Every line from the first one to the line containing "tag(o, 'glowing lump" should be echoed exactly; leave out the rest.

* * *

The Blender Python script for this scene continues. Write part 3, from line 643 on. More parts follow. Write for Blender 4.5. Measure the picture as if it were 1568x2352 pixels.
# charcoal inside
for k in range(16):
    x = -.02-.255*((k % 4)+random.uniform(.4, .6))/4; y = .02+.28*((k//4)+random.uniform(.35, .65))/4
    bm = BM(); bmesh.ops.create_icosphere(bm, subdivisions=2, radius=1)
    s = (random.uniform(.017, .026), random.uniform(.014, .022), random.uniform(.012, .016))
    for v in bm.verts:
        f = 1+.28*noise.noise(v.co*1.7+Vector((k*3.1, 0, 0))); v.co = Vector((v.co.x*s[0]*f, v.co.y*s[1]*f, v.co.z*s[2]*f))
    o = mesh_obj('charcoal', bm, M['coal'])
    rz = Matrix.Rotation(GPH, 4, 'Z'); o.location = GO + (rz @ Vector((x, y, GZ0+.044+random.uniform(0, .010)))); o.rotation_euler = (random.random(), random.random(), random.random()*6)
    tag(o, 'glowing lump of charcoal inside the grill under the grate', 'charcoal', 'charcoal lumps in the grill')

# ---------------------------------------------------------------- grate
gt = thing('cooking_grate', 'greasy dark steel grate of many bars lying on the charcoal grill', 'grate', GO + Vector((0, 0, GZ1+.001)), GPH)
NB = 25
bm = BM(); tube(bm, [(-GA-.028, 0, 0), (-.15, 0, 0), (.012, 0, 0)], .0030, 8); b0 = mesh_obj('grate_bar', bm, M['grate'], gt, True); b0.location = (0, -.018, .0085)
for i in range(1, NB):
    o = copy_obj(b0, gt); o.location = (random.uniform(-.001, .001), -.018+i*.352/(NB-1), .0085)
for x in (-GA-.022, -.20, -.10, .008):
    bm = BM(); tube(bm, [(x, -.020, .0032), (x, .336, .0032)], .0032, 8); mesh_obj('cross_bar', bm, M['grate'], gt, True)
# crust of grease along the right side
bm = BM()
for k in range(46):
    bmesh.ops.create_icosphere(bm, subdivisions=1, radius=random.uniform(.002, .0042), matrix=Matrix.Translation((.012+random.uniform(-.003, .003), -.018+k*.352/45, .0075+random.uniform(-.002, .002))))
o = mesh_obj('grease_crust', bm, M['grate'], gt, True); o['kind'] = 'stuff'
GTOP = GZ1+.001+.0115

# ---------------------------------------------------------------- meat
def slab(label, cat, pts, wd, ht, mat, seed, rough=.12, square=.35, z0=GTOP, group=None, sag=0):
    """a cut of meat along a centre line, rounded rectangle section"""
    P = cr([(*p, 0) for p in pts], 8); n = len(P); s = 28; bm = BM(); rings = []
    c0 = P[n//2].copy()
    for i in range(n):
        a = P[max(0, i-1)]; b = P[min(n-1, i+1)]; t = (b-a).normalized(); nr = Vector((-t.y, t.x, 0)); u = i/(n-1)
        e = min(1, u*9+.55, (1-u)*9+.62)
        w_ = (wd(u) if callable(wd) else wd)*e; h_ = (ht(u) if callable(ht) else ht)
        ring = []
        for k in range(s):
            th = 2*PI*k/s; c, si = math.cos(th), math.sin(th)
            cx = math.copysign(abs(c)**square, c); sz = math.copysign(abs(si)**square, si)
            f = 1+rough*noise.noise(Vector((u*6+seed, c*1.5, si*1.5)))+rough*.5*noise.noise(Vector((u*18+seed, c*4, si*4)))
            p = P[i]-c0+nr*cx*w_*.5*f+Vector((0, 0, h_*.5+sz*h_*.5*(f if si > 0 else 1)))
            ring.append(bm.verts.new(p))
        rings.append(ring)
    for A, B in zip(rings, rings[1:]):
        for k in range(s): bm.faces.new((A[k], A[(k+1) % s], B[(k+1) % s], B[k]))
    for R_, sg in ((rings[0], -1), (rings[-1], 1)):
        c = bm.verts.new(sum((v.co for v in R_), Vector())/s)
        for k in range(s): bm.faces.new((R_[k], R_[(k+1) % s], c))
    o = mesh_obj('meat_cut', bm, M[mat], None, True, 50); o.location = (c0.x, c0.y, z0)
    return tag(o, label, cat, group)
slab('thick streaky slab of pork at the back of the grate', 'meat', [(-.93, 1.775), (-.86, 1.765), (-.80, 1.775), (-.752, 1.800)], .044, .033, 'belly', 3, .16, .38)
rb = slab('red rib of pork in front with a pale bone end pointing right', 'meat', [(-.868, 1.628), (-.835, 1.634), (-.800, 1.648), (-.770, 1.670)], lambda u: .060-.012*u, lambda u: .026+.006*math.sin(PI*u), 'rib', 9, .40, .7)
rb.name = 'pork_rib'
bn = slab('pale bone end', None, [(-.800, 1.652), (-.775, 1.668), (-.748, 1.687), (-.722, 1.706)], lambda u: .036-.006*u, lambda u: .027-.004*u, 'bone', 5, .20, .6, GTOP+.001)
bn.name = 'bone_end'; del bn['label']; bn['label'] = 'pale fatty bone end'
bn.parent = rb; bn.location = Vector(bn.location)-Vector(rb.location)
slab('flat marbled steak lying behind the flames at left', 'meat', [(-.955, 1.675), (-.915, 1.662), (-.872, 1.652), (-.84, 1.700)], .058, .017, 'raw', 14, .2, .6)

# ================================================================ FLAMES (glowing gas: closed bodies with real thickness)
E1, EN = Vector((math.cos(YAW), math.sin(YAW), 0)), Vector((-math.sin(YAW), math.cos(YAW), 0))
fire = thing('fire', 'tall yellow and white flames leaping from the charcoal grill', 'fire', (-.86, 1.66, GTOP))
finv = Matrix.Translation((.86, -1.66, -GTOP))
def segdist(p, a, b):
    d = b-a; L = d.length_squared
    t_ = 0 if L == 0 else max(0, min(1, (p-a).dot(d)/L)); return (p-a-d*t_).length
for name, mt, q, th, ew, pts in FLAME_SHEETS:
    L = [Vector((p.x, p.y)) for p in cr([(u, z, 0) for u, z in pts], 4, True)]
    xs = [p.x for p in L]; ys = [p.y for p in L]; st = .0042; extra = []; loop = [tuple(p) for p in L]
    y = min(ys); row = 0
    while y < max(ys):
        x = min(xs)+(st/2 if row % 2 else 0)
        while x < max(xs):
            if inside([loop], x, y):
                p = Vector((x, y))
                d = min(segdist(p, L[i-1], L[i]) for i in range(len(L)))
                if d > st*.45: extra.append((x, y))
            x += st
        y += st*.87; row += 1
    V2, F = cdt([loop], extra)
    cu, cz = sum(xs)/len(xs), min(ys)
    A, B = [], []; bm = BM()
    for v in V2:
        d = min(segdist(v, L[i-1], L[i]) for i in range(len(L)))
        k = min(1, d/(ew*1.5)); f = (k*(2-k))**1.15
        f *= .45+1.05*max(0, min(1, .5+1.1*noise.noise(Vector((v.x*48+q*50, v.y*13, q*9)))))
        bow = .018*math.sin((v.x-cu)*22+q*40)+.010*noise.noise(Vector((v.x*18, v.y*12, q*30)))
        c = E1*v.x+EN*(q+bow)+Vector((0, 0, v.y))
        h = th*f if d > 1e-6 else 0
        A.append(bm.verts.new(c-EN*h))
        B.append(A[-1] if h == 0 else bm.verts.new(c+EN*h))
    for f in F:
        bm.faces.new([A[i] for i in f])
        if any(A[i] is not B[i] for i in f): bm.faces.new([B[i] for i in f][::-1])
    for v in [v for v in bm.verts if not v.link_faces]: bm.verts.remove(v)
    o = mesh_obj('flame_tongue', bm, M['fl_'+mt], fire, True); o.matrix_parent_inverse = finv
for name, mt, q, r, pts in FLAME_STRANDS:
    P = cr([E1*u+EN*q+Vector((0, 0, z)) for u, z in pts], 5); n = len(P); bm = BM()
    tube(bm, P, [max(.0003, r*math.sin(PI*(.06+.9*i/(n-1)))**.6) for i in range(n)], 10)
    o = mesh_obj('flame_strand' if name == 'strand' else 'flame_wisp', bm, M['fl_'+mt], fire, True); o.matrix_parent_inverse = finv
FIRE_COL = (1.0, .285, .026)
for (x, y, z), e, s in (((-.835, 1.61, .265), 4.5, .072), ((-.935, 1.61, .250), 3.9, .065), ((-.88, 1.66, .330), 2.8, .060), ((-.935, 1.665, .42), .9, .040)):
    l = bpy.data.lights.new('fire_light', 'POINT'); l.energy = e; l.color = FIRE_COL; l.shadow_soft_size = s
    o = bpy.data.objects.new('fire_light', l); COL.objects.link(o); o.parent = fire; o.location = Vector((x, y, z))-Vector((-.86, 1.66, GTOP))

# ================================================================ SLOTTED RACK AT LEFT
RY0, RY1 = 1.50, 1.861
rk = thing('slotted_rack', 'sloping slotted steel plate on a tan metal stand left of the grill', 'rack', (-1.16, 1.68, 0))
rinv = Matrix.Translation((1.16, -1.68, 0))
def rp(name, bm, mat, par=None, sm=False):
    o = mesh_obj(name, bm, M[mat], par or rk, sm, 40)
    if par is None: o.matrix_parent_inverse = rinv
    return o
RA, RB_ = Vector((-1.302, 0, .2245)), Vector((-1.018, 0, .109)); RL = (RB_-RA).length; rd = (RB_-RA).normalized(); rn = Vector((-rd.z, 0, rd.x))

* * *

Exercise response —
The Blender Python script for this scene continues. Write part 3, from line 643 on. More parts follow. Write for Blender 4.5. Measure the picture as if it were 1568x2352 pixels.
# charcoal inside
for k in range(16):
    x = -.02-.255*((k % 4)+random.uniform(.4, .6))/4; y = .02+.28*((k//4)+random.uniform(.35, .65))/4
    bm = BM(); bmesh.ops.create_icosphere(bm, subdivisions=2, radius=1)
    s = (random.uniform(.017, .026), random.uniform(.014, .022), random.uniform(.012, .016))
    for v in bm.verts:
        f = 1+.28*noise.noise(v.co*1.7+Vector((k*3.1, 0, 0))); v.co = Vector((v.co.x*s[0]*f, v.co.y*s[1]*f, v.co.z*s[2]*f))
    o = mesh_obj('charcoal', bm, M['coal'])
    rz = Matrix.Rotation(GPH, 4, 'Z'); o.location = GO + (rz @ Vector((x, y, GZ0+.044+random.uniform(0, .010)))); o.rotation_euler = (random.random(), random.random(), random.random()*6)
    tag(o, 'glowing lump of charcoal inside the grill under the grate', 'charcoal', 'charcoal lumps in the grill')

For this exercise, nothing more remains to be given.